The group just kept going with minimal brakes, and once we got into the easy part of the trail I found myself further behind, and it could take me several minutes before I saw anyone again. Along the way, I decided to just tune out and focus on myself. I walked for as long as I could, took a break when I felt like it, and didn’t care what anyone else wanted to do. The group was kinda falling apart at that point. My hostel companion was close to the guide, while the other hiker was ahead of everyone.
While the guide stopped to rest, I passed him without even looking at his direction, pretending he didn’t exist, and he didn’t say anything. I managed to also overtake another hiker, and was the first one to reach the car, where I was greeted by the cheerful driver. I smiled at him, handed him my bag and the trekking, and then sat down in the car.

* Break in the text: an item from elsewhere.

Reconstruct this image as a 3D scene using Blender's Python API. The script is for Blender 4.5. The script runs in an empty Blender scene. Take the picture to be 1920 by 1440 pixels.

Several minutes later, everyone else reached the car as well, and we started the drive back. I managed to get some sleep, and felt a bit better when I woke up, but I knew I needed more than that. There was nothing else for me in Xela, and after we were dropped off, I packed everything I had left in the hostel and left the city as soon as I could. After all this time in Guatemala, it was my first time taking the chicken bus, which didn’t feel special. I’m not sure it was supposed to. I had a great time in Xela for the most part, and I was sad to leave on a bitter note.